Abstract

Introduction: Analyzing the high-dimensional datasets used for intrusion detection becomes a challenge for researchers. This paper presents the most often used data sets. ADFA contains two data sets containing records from Linux/Unix. AWID is based on actual traces of normal and intrusion activity of an IEEE 802.11 Wi-Fi network. CAIDA collects data types in geographically and topologically diverse regions. In CIC-IDS2017, HTTP, HTTPS, FTP, SSH, and email protocols are examined. CSECIC-2018 includes abstract distribution models for applications, protocols, or lower-level network entities. DARPA contains data of network traffic. ISCX 2012 dataset has profiles on various multi-stage attacks and actual network traffic with background noise. KDD Cup '99 is a collection of data transfer from a virtual environment. Kyoto 2006+ contains records of real network traffic. It is used only for anomaly detection. NSL-KDD corrects flaws in the KDD Cup '99 caused by redundant and duplicate records. UNSW-NB-15 is derived from real normal data and the synthesized contemporary attack activities of the network traffic.
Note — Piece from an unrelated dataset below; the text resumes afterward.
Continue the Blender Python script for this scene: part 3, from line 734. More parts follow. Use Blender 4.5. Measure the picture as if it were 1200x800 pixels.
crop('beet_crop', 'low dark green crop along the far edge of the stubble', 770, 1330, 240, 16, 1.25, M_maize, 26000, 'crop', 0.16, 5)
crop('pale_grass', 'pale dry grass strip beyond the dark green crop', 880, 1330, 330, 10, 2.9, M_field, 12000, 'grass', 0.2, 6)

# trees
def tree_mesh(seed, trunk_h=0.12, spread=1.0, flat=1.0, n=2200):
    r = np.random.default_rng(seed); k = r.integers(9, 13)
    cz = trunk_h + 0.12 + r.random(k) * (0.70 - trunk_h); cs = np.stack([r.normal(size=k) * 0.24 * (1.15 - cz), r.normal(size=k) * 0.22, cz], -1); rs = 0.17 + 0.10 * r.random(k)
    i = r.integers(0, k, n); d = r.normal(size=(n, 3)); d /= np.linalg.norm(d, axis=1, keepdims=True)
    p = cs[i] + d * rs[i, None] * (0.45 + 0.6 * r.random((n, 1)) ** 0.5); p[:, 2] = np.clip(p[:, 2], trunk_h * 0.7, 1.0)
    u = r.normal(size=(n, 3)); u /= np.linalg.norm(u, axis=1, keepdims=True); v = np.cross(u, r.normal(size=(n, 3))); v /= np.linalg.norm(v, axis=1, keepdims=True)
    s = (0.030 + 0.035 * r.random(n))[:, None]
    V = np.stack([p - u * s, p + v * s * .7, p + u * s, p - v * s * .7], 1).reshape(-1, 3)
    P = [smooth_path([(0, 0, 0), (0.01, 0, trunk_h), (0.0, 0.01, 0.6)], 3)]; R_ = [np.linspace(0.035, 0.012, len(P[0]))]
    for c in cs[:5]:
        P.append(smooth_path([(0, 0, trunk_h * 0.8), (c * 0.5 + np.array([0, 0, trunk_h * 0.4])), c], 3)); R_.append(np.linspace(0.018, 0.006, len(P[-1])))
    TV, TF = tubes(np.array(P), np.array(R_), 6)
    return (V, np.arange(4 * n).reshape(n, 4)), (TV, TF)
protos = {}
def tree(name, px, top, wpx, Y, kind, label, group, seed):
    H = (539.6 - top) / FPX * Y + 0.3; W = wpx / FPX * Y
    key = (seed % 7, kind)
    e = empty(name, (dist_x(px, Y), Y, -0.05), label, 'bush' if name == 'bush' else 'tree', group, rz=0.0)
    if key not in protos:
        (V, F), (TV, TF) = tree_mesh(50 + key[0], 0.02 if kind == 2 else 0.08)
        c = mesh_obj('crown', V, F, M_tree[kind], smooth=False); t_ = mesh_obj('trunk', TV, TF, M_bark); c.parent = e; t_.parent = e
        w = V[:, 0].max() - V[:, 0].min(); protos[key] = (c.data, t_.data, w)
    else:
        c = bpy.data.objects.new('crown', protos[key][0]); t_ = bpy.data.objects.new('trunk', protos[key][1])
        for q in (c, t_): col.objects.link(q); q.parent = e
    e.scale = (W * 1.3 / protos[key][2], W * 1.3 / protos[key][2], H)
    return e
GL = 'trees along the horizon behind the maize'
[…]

Methods: This study uses both quantitative and qualitative techniques. The scientific references and publicly accessible information about given dataset are used. Results: Datasets are often simulated to meet objectives required by a particular organization. The number of real datasets are very small compared to simulated dataset. Anomaly detection is rarely used today. Conclusion: 95 The main characteristics and a comparative analysis of the data sets in terms of the date they were created, the size, the number of features, the traffic types, and the purpose are presented.